DELITO há dez anos
Ana Vidal: «Pssst, chegue aqui e espreite esta maravilha que lhe trago hoje. Passeie-se pelos corredores dos maiores museus do mundo, detenha-se numa peça e analise-a até ao mais ínfimo pormenor. Fique o tempo que quiser, não paga mais por isso. Enfim, viaje pelo mundo encantado da Arte sem sair do seu sofá. Em tempos de crise, não se pode pedir mais, pois não?»
Bandeira: «Não ando desaparecido, apenas tenho dias em que não acredito em mim. Sou tão céptico que não acredito em S. Tomé.»
Fernando Sousa: «O ar cheirava a formigas esmagadas, a óleo rançado. Passei a tarde entre cervejas e aerogramas, por causa de uma guerra quase no fim, a dias de passar para as cidades, que invadiria de destroços e tensões; uma tarde a escorrer de lembranças, incluindo muitas de que razoavelmente nem me poderia recordar; uma tarde inútil pois a operação seria cancelada.»
Ricardo Alves: «Os governos de coligação não são raros na Europa. No momento em que escrevo, é essa a situação na Alemanha, no Reino Unido, na França e na Itália. Democracias mais antigas do que a nossa, com cidadãos talvez mais habituados à ideia de que o poder é transitório, necessariamente limitado e frequentemente partilhado. O sentimento de "bloqueio político" que por vezes se sente em Portugal dissipar-se-ia se aceitássemos que as eleições não se destinam a eleger um primeiro-ministro, nem sequer a escolher uma maioria, mas apenas a designar representantes. E se os políticos aceitassem que a sua obrigação é negociar com quem está.»
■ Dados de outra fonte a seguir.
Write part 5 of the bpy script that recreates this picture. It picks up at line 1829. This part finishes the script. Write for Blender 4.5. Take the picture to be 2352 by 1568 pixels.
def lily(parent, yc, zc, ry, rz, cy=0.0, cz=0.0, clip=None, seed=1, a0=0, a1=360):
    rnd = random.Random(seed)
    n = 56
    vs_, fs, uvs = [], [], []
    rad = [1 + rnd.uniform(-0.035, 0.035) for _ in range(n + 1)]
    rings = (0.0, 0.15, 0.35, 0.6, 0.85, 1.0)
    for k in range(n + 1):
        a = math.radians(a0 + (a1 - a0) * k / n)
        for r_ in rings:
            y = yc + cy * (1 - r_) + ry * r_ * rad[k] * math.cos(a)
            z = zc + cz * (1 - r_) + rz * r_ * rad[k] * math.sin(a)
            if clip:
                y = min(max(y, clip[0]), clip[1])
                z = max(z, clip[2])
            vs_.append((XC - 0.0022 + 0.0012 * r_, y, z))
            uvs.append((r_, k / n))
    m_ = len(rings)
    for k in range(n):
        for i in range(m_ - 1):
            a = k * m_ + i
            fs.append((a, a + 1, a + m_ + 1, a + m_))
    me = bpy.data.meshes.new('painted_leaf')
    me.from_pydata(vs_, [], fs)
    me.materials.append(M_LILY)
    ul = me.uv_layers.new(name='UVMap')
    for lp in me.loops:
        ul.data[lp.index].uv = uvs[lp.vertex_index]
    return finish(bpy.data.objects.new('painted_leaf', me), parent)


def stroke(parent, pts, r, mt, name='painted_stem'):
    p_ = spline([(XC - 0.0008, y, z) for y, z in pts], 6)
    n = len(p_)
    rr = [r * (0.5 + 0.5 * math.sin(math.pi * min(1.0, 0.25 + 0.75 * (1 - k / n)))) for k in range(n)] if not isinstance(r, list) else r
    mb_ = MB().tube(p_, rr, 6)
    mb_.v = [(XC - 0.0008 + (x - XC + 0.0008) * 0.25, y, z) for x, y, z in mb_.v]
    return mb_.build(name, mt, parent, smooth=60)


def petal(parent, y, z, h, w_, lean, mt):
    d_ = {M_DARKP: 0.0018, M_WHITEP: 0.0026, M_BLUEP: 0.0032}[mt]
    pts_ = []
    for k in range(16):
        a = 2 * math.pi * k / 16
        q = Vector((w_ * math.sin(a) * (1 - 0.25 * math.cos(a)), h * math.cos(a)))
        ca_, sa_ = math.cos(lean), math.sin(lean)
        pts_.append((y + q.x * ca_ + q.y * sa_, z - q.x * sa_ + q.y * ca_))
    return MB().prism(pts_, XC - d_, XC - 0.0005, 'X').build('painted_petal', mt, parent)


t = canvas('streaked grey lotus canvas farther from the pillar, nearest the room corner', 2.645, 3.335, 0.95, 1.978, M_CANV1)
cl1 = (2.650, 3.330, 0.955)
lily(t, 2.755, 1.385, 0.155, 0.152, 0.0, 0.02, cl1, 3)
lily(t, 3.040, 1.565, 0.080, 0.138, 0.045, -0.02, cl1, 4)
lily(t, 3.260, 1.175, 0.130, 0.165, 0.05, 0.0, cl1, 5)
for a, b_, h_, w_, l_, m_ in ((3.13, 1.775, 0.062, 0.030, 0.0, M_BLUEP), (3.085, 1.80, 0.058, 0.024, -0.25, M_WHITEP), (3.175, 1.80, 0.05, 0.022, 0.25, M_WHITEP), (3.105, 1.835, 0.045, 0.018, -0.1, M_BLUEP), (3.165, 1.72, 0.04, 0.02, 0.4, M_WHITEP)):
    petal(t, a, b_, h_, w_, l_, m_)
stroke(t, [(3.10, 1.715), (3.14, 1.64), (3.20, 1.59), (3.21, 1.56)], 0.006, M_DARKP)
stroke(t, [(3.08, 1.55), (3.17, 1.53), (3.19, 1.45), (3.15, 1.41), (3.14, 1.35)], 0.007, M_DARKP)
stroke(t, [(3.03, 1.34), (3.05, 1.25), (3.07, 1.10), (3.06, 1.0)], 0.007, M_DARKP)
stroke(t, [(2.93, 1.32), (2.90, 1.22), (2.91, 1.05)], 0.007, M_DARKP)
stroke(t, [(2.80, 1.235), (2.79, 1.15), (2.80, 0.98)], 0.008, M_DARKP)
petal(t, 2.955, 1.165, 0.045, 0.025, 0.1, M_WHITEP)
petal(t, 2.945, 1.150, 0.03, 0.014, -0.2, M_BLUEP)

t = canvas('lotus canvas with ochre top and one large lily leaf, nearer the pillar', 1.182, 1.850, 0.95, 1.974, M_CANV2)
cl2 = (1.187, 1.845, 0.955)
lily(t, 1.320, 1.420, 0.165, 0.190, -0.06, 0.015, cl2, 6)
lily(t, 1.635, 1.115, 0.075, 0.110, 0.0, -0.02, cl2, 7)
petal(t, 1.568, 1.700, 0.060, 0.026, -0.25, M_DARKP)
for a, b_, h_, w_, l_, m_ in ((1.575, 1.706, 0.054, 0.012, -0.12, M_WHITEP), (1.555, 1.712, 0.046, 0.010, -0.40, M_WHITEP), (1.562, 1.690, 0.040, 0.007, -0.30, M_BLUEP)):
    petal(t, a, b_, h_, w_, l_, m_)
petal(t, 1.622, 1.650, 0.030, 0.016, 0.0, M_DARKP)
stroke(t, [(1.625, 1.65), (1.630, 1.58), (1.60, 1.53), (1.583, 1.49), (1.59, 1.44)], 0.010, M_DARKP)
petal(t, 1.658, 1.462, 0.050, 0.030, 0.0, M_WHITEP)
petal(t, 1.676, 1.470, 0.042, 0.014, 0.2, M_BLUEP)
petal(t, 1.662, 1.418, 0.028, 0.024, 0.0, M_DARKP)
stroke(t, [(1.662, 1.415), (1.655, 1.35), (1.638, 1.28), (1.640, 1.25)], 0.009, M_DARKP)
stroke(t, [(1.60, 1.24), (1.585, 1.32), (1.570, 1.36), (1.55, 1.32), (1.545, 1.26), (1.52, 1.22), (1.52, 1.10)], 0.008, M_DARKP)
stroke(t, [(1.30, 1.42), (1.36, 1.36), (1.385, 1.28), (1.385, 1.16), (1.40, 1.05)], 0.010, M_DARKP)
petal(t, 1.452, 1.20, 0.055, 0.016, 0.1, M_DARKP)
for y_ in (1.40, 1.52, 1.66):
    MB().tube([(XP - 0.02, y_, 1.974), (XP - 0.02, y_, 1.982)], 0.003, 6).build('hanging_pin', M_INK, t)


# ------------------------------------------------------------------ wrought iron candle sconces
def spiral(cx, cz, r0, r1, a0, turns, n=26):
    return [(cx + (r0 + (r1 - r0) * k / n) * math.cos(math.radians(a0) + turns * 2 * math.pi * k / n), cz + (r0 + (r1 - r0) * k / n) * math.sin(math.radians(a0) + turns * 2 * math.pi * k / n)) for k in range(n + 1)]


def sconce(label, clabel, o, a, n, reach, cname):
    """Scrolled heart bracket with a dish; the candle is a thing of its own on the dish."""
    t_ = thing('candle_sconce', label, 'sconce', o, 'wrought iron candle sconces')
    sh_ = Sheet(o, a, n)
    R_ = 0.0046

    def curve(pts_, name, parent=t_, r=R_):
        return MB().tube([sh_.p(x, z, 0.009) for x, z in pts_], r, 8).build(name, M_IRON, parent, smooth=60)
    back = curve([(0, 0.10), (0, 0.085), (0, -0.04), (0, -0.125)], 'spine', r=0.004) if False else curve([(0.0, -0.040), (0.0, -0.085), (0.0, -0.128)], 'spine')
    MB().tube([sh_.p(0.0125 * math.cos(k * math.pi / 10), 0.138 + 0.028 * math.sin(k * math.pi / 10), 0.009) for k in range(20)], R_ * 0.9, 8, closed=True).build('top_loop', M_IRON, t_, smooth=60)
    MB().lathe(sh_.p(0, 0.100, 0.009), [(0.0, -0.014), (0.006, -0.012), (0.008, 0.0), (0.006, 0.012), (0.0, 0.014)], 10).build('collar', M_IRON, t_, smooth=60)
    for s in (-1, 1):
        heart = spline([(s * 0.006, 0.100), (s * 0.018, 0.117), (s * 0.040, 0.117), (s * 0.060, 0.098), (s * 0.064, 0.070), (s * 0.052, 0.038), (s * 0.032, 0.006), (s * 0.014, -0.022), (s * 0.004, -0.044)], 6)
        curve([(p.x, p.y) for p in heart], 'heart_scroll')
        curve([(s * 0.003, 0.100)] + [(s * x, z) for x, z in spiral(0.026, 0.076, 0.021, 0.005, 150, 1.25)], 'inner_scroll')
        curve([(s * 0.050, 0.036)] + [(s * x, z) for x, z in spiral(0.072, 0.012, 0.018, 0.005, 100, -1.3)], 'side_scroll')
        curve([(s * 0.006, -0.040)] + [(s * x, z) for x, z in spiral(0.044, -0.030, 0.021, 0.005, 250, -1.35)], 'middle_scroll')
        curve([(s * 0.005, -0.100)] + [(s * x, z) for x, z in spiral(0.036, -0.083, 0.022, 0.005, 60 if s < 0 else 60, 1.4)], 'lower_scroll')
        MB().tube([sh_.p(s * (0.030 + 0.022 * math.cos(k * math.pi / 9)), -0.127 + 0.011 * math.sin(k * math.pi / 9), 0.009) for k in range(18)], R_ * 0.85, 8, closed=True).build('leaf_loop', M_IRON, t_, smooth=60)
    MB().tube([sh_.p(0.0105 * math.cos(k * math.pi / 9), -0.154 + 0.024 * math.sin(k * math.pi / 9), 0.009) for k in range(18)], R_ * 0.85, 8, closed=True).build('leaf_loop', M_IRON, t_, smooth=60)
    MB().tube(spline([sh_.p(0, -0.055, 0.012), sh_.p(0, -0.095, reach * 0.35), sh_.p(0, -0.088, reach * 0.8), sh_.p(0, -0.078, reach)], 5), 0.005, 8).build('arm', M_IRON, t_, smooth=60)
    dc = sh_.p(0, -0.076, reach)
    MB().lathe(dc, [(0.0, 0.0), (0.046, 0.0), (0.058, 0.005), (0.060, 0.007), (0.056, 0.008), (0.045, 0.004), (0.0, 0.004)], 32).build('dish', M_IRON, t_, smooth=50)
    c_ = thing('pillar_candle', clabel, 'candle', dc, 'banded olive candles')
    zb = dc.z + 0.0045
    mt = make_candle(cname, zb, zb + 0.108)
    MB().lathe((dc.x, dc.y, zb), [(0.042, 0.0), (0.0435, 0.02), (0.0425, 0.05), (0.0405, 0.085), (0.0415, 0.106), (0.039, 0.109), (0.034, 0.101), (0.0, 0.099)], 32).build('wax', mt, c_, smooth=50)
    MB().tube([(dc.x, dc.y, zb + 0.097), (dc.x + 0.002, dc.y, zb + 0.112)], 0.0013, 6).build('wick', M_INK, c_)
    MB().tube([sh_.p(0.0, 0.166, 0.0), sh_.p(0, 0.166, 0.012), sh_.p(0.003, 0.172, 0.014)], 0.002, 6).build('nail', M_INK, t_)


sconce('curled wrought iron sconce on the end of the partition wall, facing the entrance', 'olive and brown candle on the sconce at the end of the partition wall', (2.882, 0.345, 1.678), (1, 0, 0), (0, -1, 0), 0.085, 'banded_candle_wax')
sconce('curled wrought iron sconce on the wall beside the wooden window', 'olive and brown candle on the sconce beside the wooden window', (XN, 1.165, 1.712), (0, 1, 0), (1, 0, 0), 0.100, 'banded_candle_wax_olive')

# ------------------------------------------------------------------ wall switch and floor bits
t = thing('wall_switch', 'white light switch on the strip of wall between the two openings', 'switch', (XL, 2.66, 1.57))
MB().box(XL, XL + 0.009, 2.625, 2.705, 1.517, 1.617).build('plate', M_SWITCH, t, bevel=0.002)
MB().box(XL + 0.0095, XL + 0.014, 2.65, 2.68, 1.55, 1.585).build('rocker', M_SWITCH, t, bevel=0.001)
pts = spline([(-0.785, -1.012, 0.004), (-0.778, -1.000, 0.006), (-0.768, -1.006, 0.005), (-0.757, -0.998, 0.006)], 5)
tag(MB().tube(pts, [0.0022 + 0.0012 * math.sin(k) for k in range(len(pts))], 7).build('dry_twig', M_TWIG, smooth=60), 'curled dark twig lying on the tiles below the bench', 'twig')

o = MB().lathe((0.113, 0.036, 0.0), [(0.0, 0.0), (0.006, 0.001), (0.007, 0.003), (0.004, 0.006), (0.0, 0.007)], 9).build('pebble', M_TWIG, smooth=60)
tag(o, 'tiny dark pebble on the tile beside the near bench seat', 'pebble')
Rui Rocha: «Em princípio, ninguém nos pode impedir de fumar em nossa casa. Todavia, quando esse é também o local de trabalho de um empregado doméstico, a situação altera-se. E, da mesma maneira que estamos vinculados a outros deveres (respeito, pagamento pontual da retribuição, etc.), o de proporcionar boas condições de trabalho e, em geral, de cumprir a lei, também deve ser assegurado. Entendimento diverso só pode partir, parece-me, de uma visão enviesada sobre o valor do trabalho em causa ou do facto de ser tipicamente desempenhado por mulheres.»
Sérgio de Almeida Correia: «Sendo um homem de fé, sou por natureza e feitio anticlerical. Mas habituei-me a ouvir e a respeitar D. José Policarpo. Um homem que soube projectar uma outra dimensão da Igreja portuguesa, pontuando o seu discurso pela lucidez. Sinal da sua atenção aos problemas do seu tempo e que, ao contrário do que alguns teimam em rejeitar, são também os do seu templo. Marcou a sociedade portuguesa com a oportunidade da sua intervenção cívica, com a autoridade do conhecimento e da razão, e tentou renová-la à medida das suas possibilidades. Muitas vezes discordei do clérigo, poucas do homem, porque respeitar é também compreender o outro na discordância.»
Eu: «Extraordinário Mubarak, tão amigo do Ocidente em geral e tão digno da admiração de Alberto Gonçalves em particular. E extraordinários "estudos de opinião" - não especificados pelo crédulo sociólogo - que "parecem" conjugar liberdade e lapidação no Egipto. Não conheço nenhum outro pensador mundial capaz de associar um movimento pró-democracia à excisão feminina. Espero que o sociólogo da Sábado tenha registado a patente.»